Path of the DragonSeven of the nineteen stories have female protagonists. By far the most famous is Daenerys Targaryen from A Song of Ice and Fire series. “The Path of the Dragon” is an excerpt from A Storm of Swords and appeared in Asimov’s Science Fiction magazine for the December 2000 issue. Martin had an excerpt from the first novel also in Asimov’s. I can’t blame the editors for including Martin, as it will probably drive sales. Martin is the 900 lb gorilla of fantasy whether we like it or not.

I am still not quite sure what this anthology intended. If a chronological survey of the genre, there are too many holes. To put it in perspective, if I were to put together a book with stories by Jack Williamson, Edmond Hamilton, and Stanley Weinbaum from the 1930s, a Leigh Brackett story from the 1940s, Robert Silverberg and Randall Garett from the 1950s, a Harlan Ellison story from the 1960s, and then put in new stories by John Scalzi and Mary Robinette Kowal, it would have the same sort of imbalance.

But, this is the first reprint anthology including some sword and sorcery stories that I am aware of since Robert Adams’ two Barbarians! The book is available, reasonably priced and an introduction (if imperfect) to the genre.

7 Comments
  • Dave Hardy says:

    What you said about “The Sea Troll’s Daughter” rings a bell. it sounds like a story about people talking about a story, not a framing device, but a way to avoid action, and especially alpha-male heroics, or even wise-woman wizardly showdowns. I haven’t read “Sea Troll’s Daughter” but it sounds like a lot of stuff I have read in “Amazon” S&S anthologies.

    Compare this with “Black God’s Kiss.” Jirel doesn’t kill boatloads of demons with her mad sword skillz. She’s outclassed by the sheer weirdness and horror of the monsters. She’s a classic underdog protagonist. She triumphs by spiritual power. It’s an effective solution, Moore knew what she was doing. “Black God’s Kiss” is a story from a storyteller.

    I’m not sure who could claim to be an heir of Moore these days.
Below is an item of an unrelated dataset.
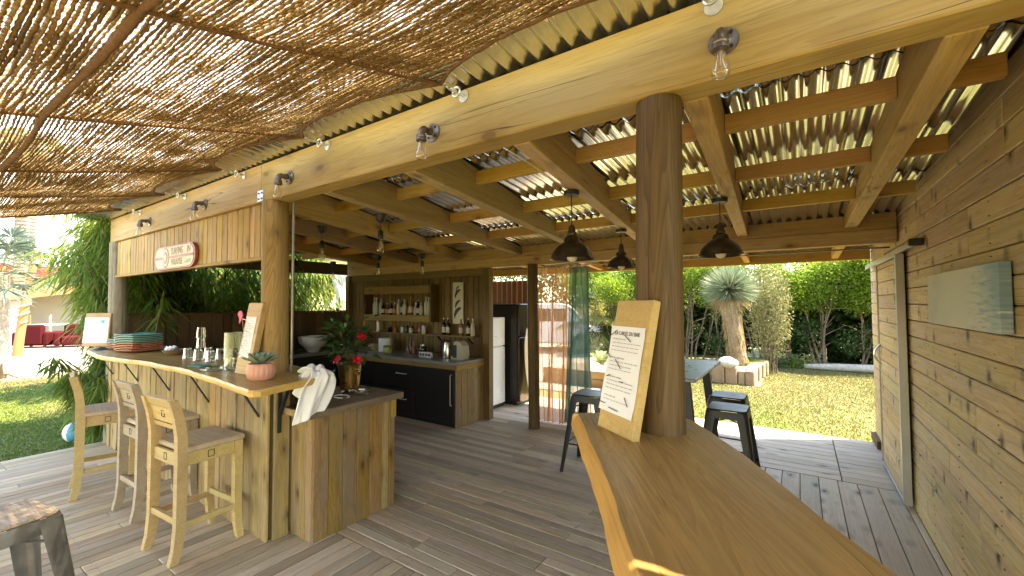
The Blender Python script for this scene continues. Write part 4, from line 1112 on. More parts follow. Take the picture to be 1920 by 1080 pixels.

Saunders is with the Dossouye stories, which mix up some good sword-swinging action with what you might call a spiritual showdown (in the Moore style). There’s always a story in his stories.

    Janrae Frank was pretty decent though I’m not sure if she’s still writing. Dunno who else there is these days.

    • Morgan says:

      Janrae Frank died a year ago from a stroke. She had no problem with action and as a result had trouble getting published.

  • Dave Drake says:

    Dear Morgan,

    A few points.

    The “I, not Robert E Howard…,” quote was Dennie O’Neill of Marvel Comics. Without going into the question of what Sprague believed, he was far too much of a gentleman to have made that statement.

    Jacob Weissman called me on a Tuesday, asking if I could do an intro for the volume in a week. (I turned it in that Friday.) Jacob had tried three times himself, but his managing editor told him he needed to get someone else. (I don’t know Jacob more than to have nodded to him in a dealer’s room maybe a dozen times in my life. I’m still not sure why he asked me for the intro.)

    I got the strong impression from Jacob’s conversation that David Hartwell’s contribution was limited to putting his name on the cover. He had intended to do the intro but had been unable to do so.

    Jacob had found _The Barrow Troll_ in an anthology. I recommended the particular story of Karl’s and also Ramsey’s. Stu Schiff, Ramsey and I may have been the only people alive who knew who Mongomery Comfort was. That was the extent of my contribution to the editing.

    Incidentally, Jacob believes he paid me for the intro; that may be true, but I have no record of it. In any case, it was purely a labor of love for me.

    All best
    Dave

  • Stan Wagenaar says:

    I think S&S should be tough, action oriented and masculin. But the protagonist can be female and still be all of the above. Women can be stone cold killers too. What I don’t want to read is dialog exchanges about feelings, angst and teenage broken hearts. Hell, I long for the days of cookie-cutter Northern barbarian Clonan paperbacks-at least they were more entertaining than most of this p.c. dreck. I can’t find any new, old time S&S, so I think I will write some of my own…

  • Ed says:

    Just an aside, Lin Carter did edit the Flashing Swords series. Which I enjoyed at least the first three.

    I have this anthology, and based on the review, will give it a read.